Cross-Domain Recommendation (CDR) has been proven to effectively alleviate the data sparsity problem in Recommender System (RS). Recent CDR methods often disentangle user features into domain-invariant and domain-specific features for efficient cross-domain knowledge transfer. Despite showcasing robust performance, three crucial aspects remain unexplored for existing disentangled CDR approaches: i) The significance nuances of the interaction behaviors are ignored in generating disentangled features; ii) The user features are disentangled irrelevant to the individual items to be recommended; iii) The general knowledge transfer overlooks the user's personality when interacting with diverse items. To this end, we propose a Graph Disentangled Contrastive framework for CDR (GDCCDR) with personalized transfer by meta-networks.
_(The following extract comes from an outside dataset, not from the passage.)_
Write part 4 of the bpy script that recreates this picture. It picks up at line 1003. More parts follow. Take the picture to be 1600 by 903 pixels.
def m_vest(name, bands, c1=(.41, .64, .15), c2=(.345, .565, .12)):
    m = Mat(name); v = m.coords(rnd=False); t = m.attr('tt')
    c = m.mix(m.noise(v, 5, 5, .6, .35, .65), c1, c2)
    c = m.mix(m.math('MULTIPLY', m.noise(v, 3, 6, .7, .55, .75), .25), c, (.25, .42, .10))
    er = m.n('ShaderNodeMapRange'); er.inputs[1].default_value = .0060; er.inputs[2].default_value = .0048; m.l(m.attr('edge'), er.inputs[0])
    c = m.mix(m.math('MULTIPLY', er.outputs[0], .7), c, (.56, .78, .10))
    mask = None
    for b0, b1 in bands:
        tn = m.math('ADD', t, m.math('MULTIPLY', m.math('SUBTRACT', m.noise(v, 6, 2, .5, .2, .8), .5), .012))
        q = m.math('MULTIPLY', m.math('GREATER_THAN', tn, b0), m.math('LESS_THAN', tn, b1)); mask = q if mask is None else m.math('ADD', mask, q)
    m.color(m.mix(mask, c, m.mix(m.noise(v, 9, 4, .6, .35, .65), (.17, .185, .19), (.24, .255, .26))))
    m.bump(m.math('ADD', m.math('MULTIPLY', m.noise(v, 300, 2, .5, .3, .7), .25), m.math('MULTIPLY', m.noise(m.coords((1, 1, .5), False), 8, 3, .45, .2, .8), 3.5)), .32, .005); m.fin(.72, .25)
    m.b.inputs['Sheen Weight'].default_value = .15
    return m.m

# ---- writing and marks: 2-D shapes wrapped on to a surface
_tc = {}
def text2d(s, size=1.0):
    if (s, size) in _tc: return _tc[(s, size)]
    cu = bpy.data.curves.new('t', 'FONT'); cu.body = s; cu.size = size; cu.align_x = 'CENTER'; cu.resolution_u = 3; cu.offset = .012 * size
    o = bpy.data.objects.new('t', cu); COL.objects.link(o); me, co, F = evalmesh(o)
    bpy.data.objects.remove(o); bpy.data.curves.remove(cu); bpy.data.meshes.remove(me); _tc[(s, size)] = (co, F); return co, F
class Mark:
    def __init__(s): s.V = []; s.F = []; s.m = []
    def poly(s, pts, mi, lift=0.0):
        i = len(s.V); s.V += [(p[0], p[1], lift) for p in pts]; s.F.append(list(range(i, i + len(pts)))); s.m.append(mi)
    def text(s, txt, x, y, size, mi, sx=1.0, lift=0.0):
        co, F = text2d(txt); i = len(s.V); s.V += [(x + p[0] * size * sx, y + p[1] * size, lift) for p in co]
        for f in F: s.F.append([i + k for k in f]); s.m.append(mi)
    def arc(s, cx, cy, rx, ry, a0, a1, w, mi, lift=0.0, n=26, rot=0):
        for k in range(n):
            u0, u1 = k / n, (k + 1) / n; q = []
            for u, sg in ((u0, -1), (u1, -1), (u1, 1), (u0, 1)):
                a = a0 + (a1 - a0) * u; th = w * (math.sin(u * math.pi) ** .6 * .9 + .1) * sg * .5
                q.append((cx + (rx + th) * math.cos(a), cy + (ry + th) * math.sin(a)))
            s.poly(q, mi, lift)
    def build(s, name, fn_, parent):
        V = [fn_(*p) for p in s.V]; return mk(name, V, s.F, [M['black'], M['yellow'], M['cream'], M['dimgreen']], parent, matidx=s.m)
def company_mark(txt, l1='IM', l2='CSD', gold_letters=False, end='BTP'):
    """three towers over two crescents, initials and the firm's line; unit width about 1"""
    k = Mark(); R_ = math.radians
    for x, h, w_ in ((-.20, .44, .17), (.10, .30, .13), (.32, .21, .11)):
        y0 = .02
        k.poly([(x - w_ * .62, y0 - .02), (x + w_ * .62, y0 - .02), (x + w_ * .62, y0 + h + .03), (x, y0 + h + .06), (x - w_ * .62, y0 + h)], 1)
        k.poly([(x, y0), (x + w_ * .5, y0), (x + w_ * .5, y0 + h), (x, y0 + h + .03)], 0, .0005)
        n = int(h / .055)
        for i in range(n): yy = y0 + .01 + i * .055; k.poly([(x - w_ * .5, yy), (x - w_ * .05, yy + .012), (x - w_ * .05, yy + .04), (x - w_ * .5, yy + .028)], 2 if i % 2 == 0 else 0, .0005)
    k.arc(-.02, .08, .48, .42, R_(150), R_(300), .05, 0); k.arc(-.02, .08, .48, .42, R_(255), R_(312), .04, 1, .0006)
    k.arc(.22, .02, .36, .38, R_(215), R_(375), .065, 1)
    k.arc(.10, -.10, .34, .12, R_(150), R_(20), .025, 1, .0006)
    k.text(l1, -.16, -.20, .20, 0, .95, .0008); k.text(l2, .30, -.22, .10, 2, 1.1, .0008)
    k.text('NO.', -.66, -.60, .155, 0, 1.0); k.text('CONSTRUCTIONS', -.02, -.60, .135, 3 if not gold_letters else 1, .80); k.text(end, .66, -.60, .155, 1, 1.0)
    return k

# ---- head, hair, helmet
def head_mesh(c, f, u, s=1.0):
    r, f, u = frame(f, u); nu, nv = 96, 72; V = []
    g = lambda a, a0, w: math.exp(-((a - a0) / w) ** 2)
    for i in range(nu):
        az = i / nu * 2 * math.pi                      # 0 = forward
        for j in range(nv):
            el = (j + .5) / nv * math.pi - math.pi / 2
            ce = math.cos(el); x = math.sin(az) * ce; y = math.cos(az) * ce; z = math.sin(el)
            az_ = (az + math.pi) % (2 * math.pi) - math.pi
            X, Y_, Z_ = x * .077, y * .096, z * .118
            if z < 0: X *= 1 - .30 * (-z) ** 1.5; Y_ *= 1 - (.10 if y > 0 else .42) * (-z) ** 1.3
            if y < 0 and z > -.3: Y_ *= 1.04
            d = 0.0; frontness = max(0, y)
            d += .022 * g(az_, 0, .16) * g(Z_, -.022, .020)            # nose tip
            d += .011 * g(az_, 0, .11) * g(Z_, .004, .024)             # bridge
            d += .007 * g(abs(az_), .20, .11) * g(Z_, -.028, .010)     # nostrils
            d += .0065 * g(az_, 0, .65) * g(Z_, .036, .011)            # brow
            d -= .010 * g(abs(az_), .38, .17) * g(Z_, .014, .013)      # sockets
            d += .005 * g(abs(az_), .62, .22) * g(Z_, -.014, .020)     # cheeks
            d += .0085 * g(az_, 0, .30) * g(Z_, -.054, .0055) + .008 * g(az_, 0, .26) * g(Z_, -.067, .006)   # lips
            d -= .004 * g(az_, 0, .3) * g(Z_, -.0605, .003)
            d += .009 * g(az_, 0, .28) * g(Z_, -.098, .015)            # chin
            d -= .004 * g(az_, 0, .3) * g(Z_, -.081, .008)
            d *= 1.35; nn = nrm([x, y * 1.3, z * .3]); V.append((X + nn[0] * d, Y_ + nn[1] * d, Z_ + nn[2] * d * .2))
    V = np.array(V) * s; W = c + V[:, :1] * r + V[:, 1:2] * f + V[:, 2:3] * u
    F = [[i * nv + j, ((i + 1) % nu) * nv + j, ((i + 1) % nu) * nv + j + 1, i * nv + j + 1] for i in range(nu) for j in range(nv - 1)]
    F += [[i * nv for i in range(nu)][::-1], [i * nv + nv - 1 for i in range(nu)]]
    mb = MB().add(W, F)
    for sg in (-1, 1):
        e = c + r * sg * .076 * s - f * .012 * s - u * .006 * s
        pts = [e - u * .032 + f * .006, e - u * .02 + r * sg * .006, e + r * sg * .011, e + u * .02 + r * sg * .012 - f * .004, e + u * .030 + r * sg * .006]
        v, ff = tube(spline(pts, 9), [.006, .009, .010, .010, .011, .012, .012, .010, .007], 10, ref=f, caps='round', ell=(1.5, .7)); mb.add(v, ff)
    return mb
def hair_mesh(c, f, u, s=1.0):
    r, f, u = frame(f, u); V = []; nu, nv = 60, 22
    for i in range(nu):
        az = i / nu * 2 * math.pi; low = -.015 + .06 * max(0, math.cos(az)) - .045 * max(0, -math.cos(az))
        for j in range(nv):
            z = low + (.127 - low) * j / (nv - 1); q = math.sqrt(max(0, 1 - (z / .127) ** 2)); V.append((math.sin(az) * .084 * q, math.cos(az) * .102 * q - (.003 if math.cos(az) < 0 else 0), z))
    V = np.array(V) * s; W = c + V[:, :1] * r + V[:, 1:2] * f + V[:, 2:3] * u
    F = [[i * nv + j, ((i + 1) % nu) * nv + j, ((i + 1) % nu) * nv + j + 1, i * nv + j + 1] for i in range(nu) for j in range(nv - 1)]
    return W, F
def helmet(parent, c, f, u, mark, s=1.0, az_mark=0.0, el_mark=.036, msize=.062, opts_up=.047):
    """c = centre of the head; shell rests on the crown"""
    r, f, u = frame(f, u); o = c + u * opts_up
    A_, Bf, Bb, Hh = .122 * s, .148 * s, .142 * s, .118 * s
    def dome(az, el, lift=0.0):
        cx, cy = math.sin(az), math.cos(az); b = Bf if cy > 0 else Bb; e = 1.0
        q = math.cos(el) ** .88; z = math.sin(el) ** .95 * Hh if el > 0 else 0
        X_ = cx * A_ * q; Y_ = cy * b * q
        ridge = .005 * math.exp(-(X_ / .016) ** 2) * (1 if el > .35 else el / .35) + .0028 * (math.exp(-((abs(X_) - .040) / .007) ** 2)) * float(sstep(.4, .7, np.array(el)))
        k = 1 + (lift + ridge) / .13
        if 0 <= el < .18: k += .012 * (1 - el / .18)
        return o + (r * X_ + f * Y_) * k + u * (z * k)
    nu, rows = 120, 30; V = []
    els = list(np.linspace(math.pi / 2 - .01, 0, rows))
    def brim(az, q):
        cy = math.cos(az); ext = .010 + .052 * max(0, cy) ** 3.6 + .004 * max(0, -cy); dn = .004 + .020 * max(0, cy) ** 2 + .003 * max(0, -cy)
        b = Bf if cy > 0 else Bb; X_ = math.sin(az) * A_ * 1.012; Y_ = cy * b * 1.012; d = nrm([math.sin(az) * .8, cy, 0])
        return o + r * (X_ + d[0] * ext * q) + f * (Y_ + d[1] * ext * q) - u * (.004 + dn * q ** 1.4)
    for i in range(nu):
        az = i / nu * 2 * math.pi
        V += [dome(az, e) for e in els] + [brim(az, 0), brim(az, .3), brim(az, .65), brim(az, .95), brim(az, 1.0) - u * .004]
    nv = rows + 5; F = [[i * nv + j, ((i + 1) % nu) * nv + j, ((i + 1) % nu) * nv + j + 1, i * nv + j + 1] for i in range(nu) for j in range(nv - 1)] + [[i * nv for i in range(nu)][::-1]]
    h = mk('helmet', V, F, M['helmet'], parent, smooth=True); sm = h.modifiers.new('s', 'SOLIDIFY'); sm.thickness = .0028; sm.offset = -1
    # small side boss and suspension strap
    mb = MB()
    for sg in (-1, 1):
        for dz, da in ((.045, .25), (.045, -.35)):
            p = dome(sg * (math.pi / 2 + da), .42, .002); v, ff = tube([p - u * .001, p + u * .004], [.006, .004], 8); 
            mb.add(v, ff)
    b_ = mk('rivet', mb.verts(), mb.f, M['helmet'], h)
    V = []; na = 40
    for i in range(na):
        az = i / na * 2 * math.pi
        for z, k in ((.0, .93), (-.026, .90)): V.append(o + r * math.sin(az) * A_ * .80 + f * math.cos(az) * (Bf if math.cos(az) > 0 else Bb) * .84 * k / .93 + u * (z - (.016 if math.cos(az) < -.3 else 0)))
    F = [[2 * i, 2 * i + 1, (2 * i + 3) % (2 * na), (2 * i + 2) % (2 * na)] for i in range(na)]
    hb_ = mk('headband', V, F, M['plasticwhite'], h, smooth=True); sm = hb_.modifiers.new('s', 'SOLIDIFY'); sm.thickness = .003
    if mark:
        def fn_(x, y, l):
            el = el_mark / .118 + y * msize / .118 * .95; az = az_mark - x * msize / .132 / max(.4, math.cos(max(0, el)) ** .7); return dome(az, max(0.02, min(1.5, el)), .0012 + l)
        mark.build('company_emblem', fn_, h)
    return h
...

An adaptive parameter-free filter is proposed to gauge the significance of diverse interactions, thereby facilitating more refined disentangled representations. In sight of the success of Contrastive Learning (CL) in RS, we propose two CL-based constraints for item-aware disentanglement. Proximate CL ensures the coherence of domain-invariant features between domains, while eliminatory CL strives to disentangle features within each domains using mutual information between users and items. Finally, for domain-invariant features, we adopt meta-networks to achieve personalized transfer. Experimental results on four real-world datasets demonstrate the superiority of GDCCDR over state-of-the-art methods.